## Dataset excerpt:
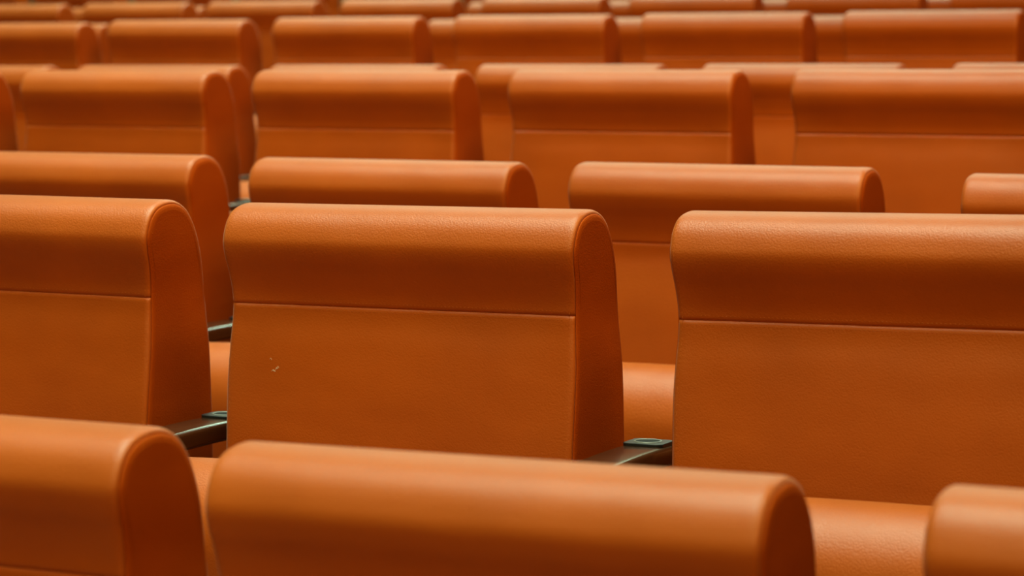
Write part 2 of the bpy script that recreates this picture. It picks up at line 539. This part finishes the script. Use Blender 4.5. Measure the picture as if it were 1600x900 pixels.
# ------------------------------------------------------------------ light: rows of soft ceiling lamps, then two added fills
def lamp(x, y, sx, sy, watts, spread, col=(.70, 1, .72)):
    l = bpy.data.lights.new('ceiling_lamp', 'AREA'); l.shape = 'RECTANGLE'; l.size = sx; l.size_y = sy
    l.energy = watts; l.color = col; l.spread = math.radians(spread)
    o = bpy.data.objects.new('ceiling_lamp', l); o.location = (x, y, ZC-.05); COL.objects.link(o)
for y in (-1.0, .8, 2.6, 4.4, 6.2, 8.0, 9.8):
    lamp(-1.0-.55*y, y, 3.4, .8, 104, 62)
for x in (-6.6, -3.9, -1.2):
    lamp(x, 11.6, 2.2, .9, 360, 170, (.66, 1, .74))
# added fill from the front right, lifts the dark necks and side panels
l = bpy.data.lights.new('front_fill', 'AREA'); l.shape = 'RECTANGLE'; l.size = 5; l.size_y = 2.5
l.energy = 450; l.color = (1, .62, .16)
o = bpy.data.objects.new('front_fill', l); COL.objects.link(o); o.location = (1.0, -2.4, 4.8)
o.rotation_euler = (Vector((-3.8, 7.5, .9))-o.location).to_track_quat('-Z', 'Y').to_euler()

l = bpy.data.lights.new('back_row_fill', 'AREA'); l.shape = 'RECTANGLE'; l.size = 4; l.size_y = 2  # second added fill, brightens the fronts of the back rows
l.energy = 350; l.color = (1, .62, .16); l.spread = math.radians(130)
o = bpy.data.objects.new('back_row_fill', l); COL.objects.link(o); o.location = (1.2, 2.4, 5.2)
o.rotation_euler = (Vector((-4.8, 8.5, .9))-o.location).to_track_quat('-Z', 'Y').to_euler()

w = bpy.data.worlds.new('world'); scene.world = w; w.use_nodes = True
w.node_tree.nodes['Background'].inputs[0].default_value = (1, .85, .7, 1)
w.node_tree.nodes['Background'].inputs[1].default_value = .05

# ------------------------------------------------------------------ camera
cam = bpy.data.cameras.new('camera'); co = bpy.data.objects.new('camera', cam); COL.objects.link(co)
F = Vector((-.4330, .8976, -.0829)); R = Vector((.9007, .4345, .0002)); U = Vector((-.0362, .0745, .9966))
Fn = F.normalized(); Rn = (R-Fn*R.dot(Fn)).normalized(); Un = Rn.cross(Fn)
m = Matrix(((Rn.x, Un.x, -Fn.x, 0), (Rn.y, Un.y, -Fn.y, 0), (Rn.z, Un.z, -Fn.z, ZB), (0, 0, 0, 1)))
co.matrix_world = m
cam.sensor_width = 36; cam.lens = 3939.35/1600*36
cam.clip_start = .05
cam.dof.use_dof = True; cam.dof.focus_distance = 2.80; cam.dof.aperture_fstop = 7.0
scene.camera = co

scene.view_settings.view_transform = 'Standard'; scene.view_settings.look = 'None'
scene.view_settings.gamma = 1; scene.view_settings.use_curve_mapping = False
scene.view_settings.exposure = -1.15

## Exercise task:
Copy all the lines of data exactly as they appear, dropping any images.

## Output for this exercise:
Write part 2 of the bpy script that recreates this picture. It picks up at line 539. This part finishes the script. Use Blender 4.5. Measure the picture as if it were 1600x900 pixels.
# ------------------------------------------------------------------ light: rows of soft ceiling lamps, then two added fills
def lamp(x, y, sx, sy, watts, spread, col=(.70, 1, .72)):
    l = bpy.data.lights.new('ceiling_lamp', 'AREA'); l.shape = 'RECTANGLE'; l.size = sx; l.size_y = sy
    l.energy = watts; l.color = col; l.spread = math.radians(spread)
    o = bpy.data.objects.new('ceiling_lamp', l); o.location = (x, y, ZC-.05); COL.objects.link(o)
for y in (-1.0, .8, 2.6, 4.4, 6.2, 8.0, 9.8):
    lamp(-1.0-.55*y, y, 3.4, .8, 104, 62)
for x in (-6.6, -3.9, -1.2):
    lamp(x, 11.6, 2.2, .9, 360, 170, (.66, 1, .74))
# added fill from the front right, lifts the dark necks and side panels
l = bpy.data.lights.new('front_fill', 'AREA'); l.shape = 'RECTANGLE'; l.size = 5; l.size_y = 2.5
l.energy = 450; l.color = (1, .62, .16)
o = bpy.data.objects.new('front_fill', l); COL.objects.link(o); o.location = (1.0, -2.4, 4.8)
o.rotation_euler = (Vector((-3.8, 7.5, .9))-o.location).to_track_quat('-Z', 'Y').to_euler()

l = bpy.data.lights.new('back_row_fill', 'AREA'); l.shape = 'RECTANGLE'; l.size = 4; l.size_y = 2  # second added fill, brightens the fronts of the back rows
l.energy = 350; l.color = (1, .62, .16); l.spread = math.radians(130)
o = bpy.data.objects.new('back_row_fill', l); COL.objects.link(o); o.location = (1.2, 2.4, 5.2)
o.rotation_euler = (Vector((-4.8, 8.5, .9))-o.location).to_track_quat('-Z', 'Y').to_euler()

w = bpy.data.worlds.new('world'); scene.world = w; w.use_nodes = True
w.node_tree.nodes['Background'].inputs[0].default_value = (1, .85, .7, 1)
w.node_tree.nodes['Background'].inputs[1].default_value = .05

# ------------------------------------------------------------------ camera
cam = bpy.data.cameras.new('camera'); co = bpy.data.objects.new('camera', cam); COL.objects.link(co)
F = Vector((-.4330, .8976, -.0829)); R = Vector((.9007, .4345, .0002)); U = Vector((-.0362, .0745, .9966))
Fn = F.normalized(); Rn = (R-Fn*R.dot(Fn)).normalized(); Un = Rn.cross(Fn)
m = Matrix(((Rn.x, Un.x, -Fn.x, 0), (Rn.y, Un.y, -Fn.y, 0), (Rn.z, Un.z, -Fn.z, ZB), (0, 0, 0, 1)))
co.matrix_world = m
cam.sensor_width = 36; cam.lens = 3939.35/1600*36
cam.clip_start = .05
cam.dof.use_dof = True; cam.dof.focus_distance = 2.80; cam.dof.aperture_fstop = 7.0
scene.camera = co

scene.view_settings.view_transform = 'Standard'; scene.view_settings.look = 'None'
scene.view_settings.gamma = 1; scene.view_settings.use_curve_mapping = False
scene.view_settings.exposure = -1.15